GS850 Valve adjustment reprise
GS850 Valve adjustment reprise
Hi,
I know this is a little out of sequence, but I wanted to give you some illustrations of all the the lobe positions when checking clearances and pictures of the steps I forgot to take pictures of. Reference the diagram below:
This is looking at the right side of the motor (as you sit on it), cylinder #4. The exhaust cam lobe of #4 should be pointed toward the front of the bike when you check exhaust #3 and #4. Reverse this view when checking exhaust clearances for #1 and #2 and point the #1 exhaust cam lobe toward the front of the bike.
In the picture above, the intake cam lobe of #4 will be pointing straight up when checking the clearances for intake #3 and #4. Reverse this picture when checking intakes for #1 and #2 so that the #1 intake cam lobe is pointing straight up.

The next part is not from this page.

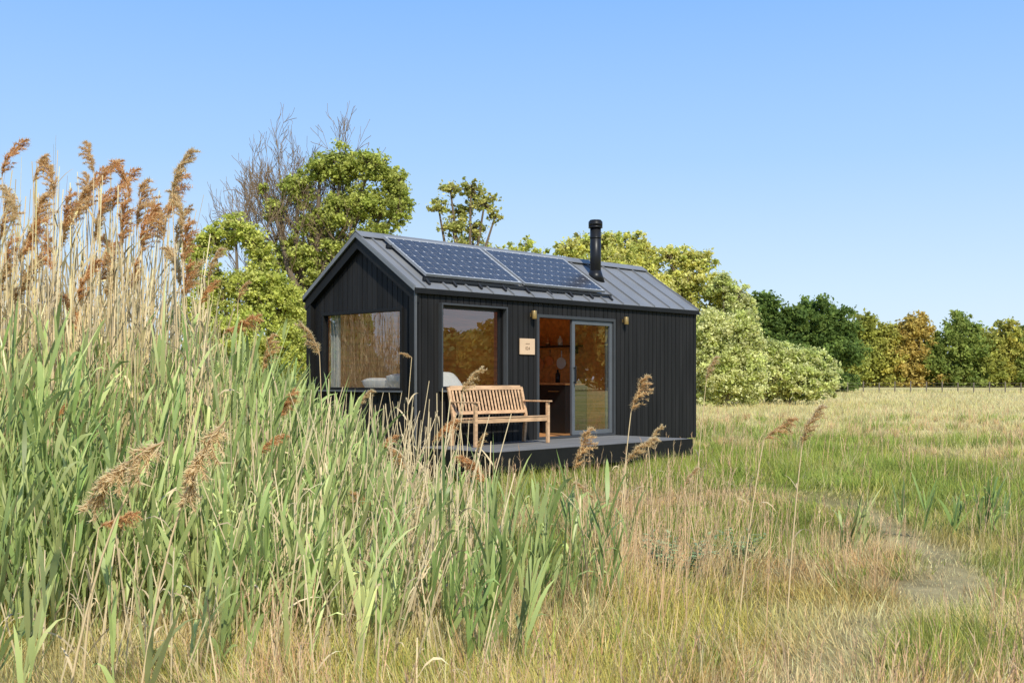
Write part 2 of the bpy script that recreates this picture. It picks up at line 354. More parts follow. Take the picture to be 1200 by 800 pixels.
# ------------------------------------------------------------------ individual plumed reeds
plumes=[]
for vvar in range(6):
    r_=np.random.default_rng(100+vvar)
    G=RB();Lp=.27;bendx=.03+.07*vvar/5
    nb=28;tone=np.array([[.95,.68,.38],[.95,.60,.30],[.95,.73,.44]])[vvar%3]
    for b in range(nb):
        t0=(b+r_.random())/nb*.95;a=r_.uniform(0,2*np.pi)
        root=np.array([bendx*t0**2,.008*math.sin(t0*5+vvar),Lp*t0-.02*t0**2])
        Lb=(.045+.075*math.sin(math.pi*min(1,t0*.75+.2)))*r_.uniform(.6,1.1)
        sp=r_.uniform(.12,.48);dd=np.array([math.cos(a)*sp+.2,math.sin(a)*sp,1.0]);dd/=np.linalg.norm(dd)
        n=54;tt=r_.random(n)*.95+.05
        P=root+dd*(Lb*tt)[:,None];P[:,2]-=Lb*.45*tt**2;P[:,0]+=Lb*.25*tt**2
        D=dd+r_.normal(0,.55,(n,3))+np.array([.1,0,-.1])
        c=tone*r_.uniform(.85,1.1,(n,1))
        G.ribbons(P,D,r_.uniform(.014,.034,n),r_.uniform(.0035,.007,n),r_.uniform(.0,.5,n),1,c,None,'grass')
        G.ribbons(root[None],dd[None],np.array([Lb]),np.array([.002]),np.array([.55]),3,tone[None]*.8,None,'stalk')
    q_=np.linspace(0,1,6)
    G.tube(np.stack([bendx*q_**2,0*q_,Lp*q_-.02*q_**2],1),np.linspace(.003,.001,6),(.8,.6,.36),4)
    o=G.build('plume_source',M_plume);plumes.append(o.data);bpy.data.objects.remove(o)
def reed(px,py,d,rpx,label,group=None,sc=1.0,tilt=.15,azm=0.0,nl=4,col=(.88,.69,.42),pv=None):
    top=W(px,py,d);root=np.array([(rpx-600)/F*d,d+.05,0.0])
    top[2]-=.12*sc*math.cos(tilt);top[0]-=.12*sc*math.sin(tilt)*math.cos(azm)
    e=empty('plumed_reed',root,0,label,'reed',group)
    t=np.linspace(0,1,9)[:,None]
    mid=root+(top-root)*np.array([.35,.5,.55 if tilt<1.5 else .8])
    pts=(1-t)**2*root+2*t*(1-t)*mid+t**2*top
    G=RB();G.tube(pts-root,np.linspace(.006,.0032,9),col,5);G.build('stalk',M_dry,e,smooth=True)
    if nl:
        G=RB();idx=rng.uniform(.2,.75,nl);P=np.stack([np.interp(idx,t[:,0],pts[:,k]) for k in range(3)],1)-root
        a=rng.uniform(0,2*np.pi,nl);D=np.stack([np.cos(a)*.6,np.sin(a)*.6,np.ones(nl)],1)
        cc=np.array([.86,.67,.4])*rng.uniform(.7,1.1,(nl,1))
        G.ribbons(P,D,rng.uniform(.18,.36,nl),rng.uniform(.009,.016,nl),rng.uniform(.3,1,nl),5,cc,None,'leaf');G.build('leaves',M_reed,e)
    p=bpy.data.objects.new('plume',plumes[pv] if pv is not None else random.choice(plumes));COL.objects.link(p);p.parent=e
    p.location=Vector([float(v) for v in top-root]);p.rotation_euler=(0,tilt,azm);p.scale=(sc*1.35,sc*1.35,sc*1.12)
    return e
PI=math.pi
SK=[(5,188,.9),(42,200,.7),(62,214,1),(107,187,.8),(120,206,.75),(101,228,1.05),(150,216,.95),(134,226,1),(205,204,1.05),(199,234,1.05),(190,262,1),(161,246,1.1),(90,242,.9),(15,243,1),(2,262,1),(40,262,1.1),(75,266,1.1),(112,262,1),(141,266,1),(168,280,1),(206,268,.9),(25,290,.9),(4,306,.9),(60,300,.9),(95,335,1),(90,372,1),(130,300,.9),(-20,230,1),(-45,250,1),(-70,215,1)]
rs=random.Random(5)
for k in range(24): SK.append((rs.uniform(-60,225),rs.uniform(225,345),rs.uniform(.7,1.1)))
for (px,py,s) in SK:
    dd=random.uniform(7.0,8.4)
    reed(px,py,dd,px-random.uniform(-18,30),'tall dry reed with a tan feathery plume in the skyline cluster of the reed bed','tall plumed reeds on the reed bed skyline',s*1.15*dd/8.2,random.uniform(-.05,.25),random.choice([0,.5,-.4,0,2.5]),3)
SP=[(246,312,8.5,235,'dry reed whose narrow plume stands just left of the bare tree branches',.9,.1,0),
(238,345,8,225,'short plumed reed rising beside the lower left tree foliage',.7,.2,0),
(281,342,9,268,'reed with a small pale plume in front of the lower tree crown',.6,.2,0),
(276,380,8,262,'reed with a ragged plume leaning right before the tree',1,.9,0),
(310,418,8.5,300,'upright dry reed with thin plume left of the gable window',1,.1,0),
(372,400,9.5,380,'dry reed whose plume hangs before the left edge of the gable window',1.05,.15,PI),
(420,470,9.2,425,'reed plume poking up below the gable window',.8,.4,0),
(478,415,10.5,470,'slim bent reed tip crossing the house corner',.4,.9,PI),
(545,447,9.8,538,'reed with a pale plume standing over the bench backrest left end',.95,.3,0),
(514,505,9.4,520,'reed plume in front of the left bench leg',.95,.5,0),
(447,522,8.6,440,'low reed plume rising below the house corner',.7,.4,0),
(470,535,8,480,'feathery pale reed plume among green leaves under the bench',.9,.4,PI),
(565,552,7.4,580,'reed with ragged plume below the deck edge, left of centre',.9,.4,PI),
(150,532,3.9,60,'large drooping reed plume nearest the camera at far left',1.15,1.9,PI),
(234,520,4.1,150,'large reed plume in the left foreground hanging just right of the other near plume',1.1,2.3,PI),
(132,608,4.6,90,'small low reed plume below the two large foreground plumes',.6,1.0,0),
(63,488,6.2,60,'small pale reed tip against the left green reeds',.5,.2,0),
(330,478,7.4,322,'pale reed plume standing among green leaves left of the house',.8,.3,0),
(744,465,7,722,'tall reed whose plume stands before the right edge of the glass door',.85,.25,0),
(677,531,6.5,692,'reed with plume in front of the deck below the door',.9,.2,.1),
(744,526,7.2,728,'reed with leaning plume in front of the deck right of the door',.85,.6,0),
(762,512,8.2,768,'thin reed with small plume before the deck right half',.6,.2,0),
(829,434,11,815,'reed with plume standing at the right corner of the house',.9,.1,0),
(908,503,6.3,868,'reed in the open meadow with plume nodding to the right',.75,.8,0),
(943,502,6.4,925,'upright pale reed in the meadow, the rightmost plumed one',.9,.15,0),
(805,560,7.5,822,'short reed with small plume among dry stems right of the deck',.55,.3,0),
(690,575,7,700,'low reed plume in the grass in front of the deck',.55,.5,PI),
(430,585,7,455,'small reed plume sunk in the green leaves',.6,.8,PI),
(560,520,9.6,556,'thin reed plume in front of the bench seat legs',.6,.1,0),
(310,520,6.8,290,'ragged pale plume amid the green reed leaves left of the house',.7,.6,0)]
for (px,py,dd,rp_,lab,s,t,a) in SP: reed(px,py,dd,rp_,lab,None,s,t,a,4,pv=(5 if dd<4.5 else (random.choice([2,5,0]) if px>600 else None)))
# ------------------------------------------------------------------ house
A0=math.atan2(d1[1],d1[0])
H_=empty('tiny_house',(P0[0],P0[1],0),A0,'black clad tiny house with pitched metal roof, solar panels and glass door','house')
LEN=7.05;WID=2.62;ZB=.36;ZE=2.74;RISE=.86/1.31
WA=(.47,1.79,1.31,2.54);DO=(2.54,4.55,.50,2.50);WG=(.34,2.28,1.29,2.50)
def slab(mb,u0,u1,z0,z1,holes,put):
    us=sorted({u0,u1,*[h[0] for h in holes],*[h[1] for h in holes]});zs=sorted({z0,z1,*[h[2] for h in holes],*[h[3] for h in holes]})
    us=[u for u in us if u0<=u<=u1];zs=[z for z in zs if z0<=z<=z1]
    for a,b in zip(us[:-1],us[1:]):
        for c,d in zip(zs[:-1],zs[1:]):
            if any(h[0]<=(a+b)/2<=h[1] and h[2]<=(c+d)/2<=h[3] for h in holes):continue
            put(a,b,c,d)
def clad(u0,u1,z0,topf,holes,put,pitch=.118,gap=.014):
    u=u0
    while u<u1-.005:
        e=min(u+pitch-gap,u1)
        cuts=sorted({u,e,*[v for h in holes for v in h[:2] if u<v<e]})
        for a,b in zip(cuts[:-1],cuts[1:]):
            if b-a<.004: continue
            hs=sorted([h for h in holes if h[0]<=(a+b)/2<=h[1]],key=lambda h:h[2]);z=z0
            for h in hs:
                if h[2]>z: put(a,b,z,h[2],h[2])
                z=h[3]
            put(a,b,z,topf(a),topf(b))
        u+=pitch
m=MB();holes=[WA,DO]
clad(.005,LEN,ZB,lambda u:ZE,holes,lambda a,b,z,t0,t1:m.box(a,b,0,.02,z,t0));m.build('side_cladding',M_clad,H_)
m=MB();slab(m,.12,LEN-.1,ZB,ZE,holes,lambda a,b,c,d:m.box(a,b,.021,.1,c,d));m.build('side_wall',M_trim,H_)
m=MB();slab(m,.12,LEN-.1,.5,ZE,holes,lambda a,b,c,d:m.box(a,b,.101,.112,c,d));m.build('side_lining',M_wood,H_)
gt=lambda w:ZE-.02+RISE*min(w,WID-w)
m=MB()
def gput(a,b,z,t0,t1,x0=.06,x1=.08): m.hexa([(x0,a,z),(x1,a,z),(x1,b,z),(x0,b,z),(x0,a,t0),(x1,a,t0),(x1,b,t1),(x0,b,t1)])
clad(.12,1.31,ZB,gt,[WG],gput);clad(1.31,2.5,ZB,gt,[WG],gput);m.build('gable_cladding',M_clad,H_)
m=MB();slab(m,.02,WID-.02,ZB,ZE-.03,[WG],lambda a,b,c,d:m.box(.082,.118,a,b,c,d))
m.hexa([(.082,.02,ZE-.03),(.118,.02,ZE-.03),(.118,WID/2,ZE-.03),(.082,WID/2,ZE-.03),(.082,.02,ZE-.029),(.118,.02,ZE-.029),(.118,WID/2,gt(WID/2)-.01),(.082,WID/2,gt(WID/2)-.01)])
m.hexa([(.082,WID/2,ZE-.03),(.118,WID/2,ZE-.03),(.118,WID-.02,ZE-.03),(.082,WID-.02,ZE-.03),(.082,WID/2,gt(WID/2)-.01),(.118,WID/2,gt(WID/2)-.01),(.118,WID-.02,ZE-.029),(.082,WID-.02,ZE-.029)])
m.build('gable_wall',M_trim,H_)
m=MB();m.box(-.02,.059,.0,.115,ZB,ZE);m.build('corner_post',M_trim,H_,.004)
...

Intake valves are on the carburetor side of the motor. Exhaust valves are on the exhaust pipe side of the motor.
Here is a diagram for the shim tool placement in order to depress the bucket and allow removal of the shim.
Place the shim tool (tappet depressor, #1 in the above diagram) next to the cam lobe on the side nearest the center of the engine. Insert the tip as above then take care to keep the tool firmly against the camshaft and perpendicular to the shaft as you apply downward pressure. It takes some practice and if you slip you'll get some oil splatter. Here's a picture of the beginning of the process.
Once you have the bucket pushed all the way down with the shim tool, the tool will be held in place by the pressure of the valve spring. Hopefully you have remembered to spin the bucket so the notch is pointing up and is accessible. You may need a little pressure (and perhaps a very small flat blade) to break the surface tension seal of the shim in the bucket. Then remove the shim with tweezers or similar tool. Reference note: The picture below is the intake valve of cylinder #4.
Even if your clearances are within spec, it's a good idea to inventory the shims in your motor. If you know your current shim size, you'll be able to know better what shims you may need for future adjustments. Document all clearances and shim sizes.
Now a little about the shims themselves, sizes, calculating what sizes you need, and extra tools to help you. The shims used in the "2-valve per cylinder" Suzuki motors are 29.5mm in diameter. These motors include the inline 4 cylinder "8 valve" motors and the 2 cylinder "4 valve" motors. (The later GS motors with 16 valves do not use shims.) The shims come in various thicknesses ranging from about 2.20mm to 3.10mm. You can view Z1 Enterprises' selection of shims
here. (Note: Z1 also has the best prices on individual shims that I've found online. You can also by a "shim kit" which includes a selection of different sizes. I've also been told that some Suzuki shops will trade shims for a couple of bucks.)
Let's talk about calculating shim replacement sizes. I'll use an example from my experience. When I measured the clearance for the #1 exhaust valve, my .04mm feeler gauge would not fit. So I assumed that the clearance was at .03mm or less. (Note: The spec is between .03mm and .08mm for all clearances.) When I removed that shim I found the number 2.70 on the bottom. This is a 2.70mm shim. In order to gain more clearance I'll have to replace that shim with the next smaller size, or 2.65mm. After I replaced the shim, spun the motor a couple of times to make sure the shim was seated properly, I measured the clearance again and found it was .07mm. Right in spec. That means the original clearance was about .02mm. In effect we added .05mm to the clearance when we replaced the 2.70mm shim with the 2.65mm shim. .05mm plus .02mm equals .07mm. Do you see how the math works?
One more thing about shim sizes. Some shims will be marked with an "X". For example: 2.60X. This means that the shim is actually a little bigger than 2.60mm. This can come in handy when you have a big enough selection of shims and you really want to "dial in" your clearances. Another example from my recent experience was when I measured another clearance at less than .04mm. The shim was a 2.70mm. I dropped in the next size down, 2.65mm. But when I measured the clearance was still barely .04mm. I decided to go down another size, 2.60mm, but that made the clearance too big. So I found a shim marked 2.60X and used it. That brought the clearance for that valve to .07mm, right in spec.
Another handy tool to have is a digital vernier (caliper or micrometer). With it, you can measure each shim for exact thickness. It's also very handy when you find a shim that has had the numbers worn off. Some used shims may have a little wear in them. I found one in my borrowed shim kit that was labeled 2.70mm but measured 2.68mm. I actually used that one to fine tune one of my clearances.
Here is an example.
I hope this write-up makes it a little less daunting for those of you who've never checked valve clearances. For those of you familiar with this procedure, please let me know if anything needs editing for clarity or completeness.
My thanks again to Mr. IanFrancisco for his help, and Ms. SqDancerLynn1 for the use of her shim kit and assorted tools and parts.